Particularmente eu tenho abordado este assunto por diversas vezes (um dos primeiros artigos a respeito – “Proteção e Continuidade da Operação Lava Jato”, foi escrito por mim e publicado no linkedin em 21/03/2016), pois creio que uma verdadeira Democracia, como aqui já comentado, somente estará consolidada quando priorizar o combate intransigente à violência, à corrupção, à impunidade e à desigualdade. E é a Democracia, ainda, o único caminho que busca minimizar, com liberdade e justiça, as distorções naturais de uma sociedade.
(1) “As causas desses conflitos (no interior ou entre sociedades) não têm se limitado à inexistência de informações ou à incapacidade de compartilhá-las”. Eles têm surgido porque, “embora diante da mesma fonte de material a ser examinada, indivíduos têm discordado sobre seu significado ou sobre o valor subjetivo daquilo que ela descreve”. “Nos casos em que valores, ideais ou objetivos estratégicos estão em contradição fundamental, a exposição e a conectividade podem finalmente tanto alimentar confrontações como amenizá-las”. (Ordem Mundial, Henry Kissinger, Ed. Objetiva, 2015).
(2) Ricardo Noblat, no O Globo de 06/09/16, comentou a respeito: os objetivos desses possíveis projetos-de-lei são bastante simples e claros: “neutralizar a colaboração premiada, dificultar acordos de leniência, ampliar recursos judiciais sobre prisões, condicionar abertura de inquéritos no Supremo, no Superior Tribunal de Justiça e no Ministério Público, ampliar o sigilo e anular processos quando divulgados”. E vão mais adiante, na medida em que buscam, inclusive, “restringir benefícios da colaboração premiada a quem apresente bons antecedentes”, “instituir novos mecanismos de efeitos suspensivos e de reclamações em processos, além de criar formas para adiamento de aplicação de sentenças”. Não satisfeitos, ainda querem definir “formas de anistia a partidos sob investigação, e de evitar punições a políticos acusados de lavar dinheiro de corrupção no financiamento eleitoral”.
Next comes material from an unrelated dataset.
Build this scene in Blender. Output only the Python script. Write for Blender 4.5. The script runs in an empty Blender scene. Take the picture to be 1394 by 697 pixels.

(3) Antônio Di Pietro comentou que a existência de um “sistema de conluio entre o meio empresarial, autoridades públicas e o financiamento de partidos políticos”, encontrado na Itália, tem “muita semelhança com a Operação Lava Jato, não só na atividade investigativa, mas, sobretudo na realidade factual do que está acontecendo no Brasil”. Na Itália, inclusive, foram realizados muitos movimentos no sentido de colocar a opinião pública contra a Operação Mãos Limpas (grifos meus).
(4) "A corrupção traduz um gesto de perversão da ética do poder e de erosão da integridade da ordem jurídica, cabendo ressaltar que o dever de probidade e de comportamento honesto e transparente configura obrigação cuja observância impõe-se a todos os cidadãos desta República que não tolera o poder que corrompe nem admite o poder que se deixa corromper". “Os cidadãos desta República têm o direito de exigir que o Estado seja dirigido por administradores íntegros, por legisladores probos e por juízes incorruptíveis”, afirmou o Ministro Celso de Melo, na cerimônia de posse da nova Presidente do STF, Ministra Carmem Lúcia.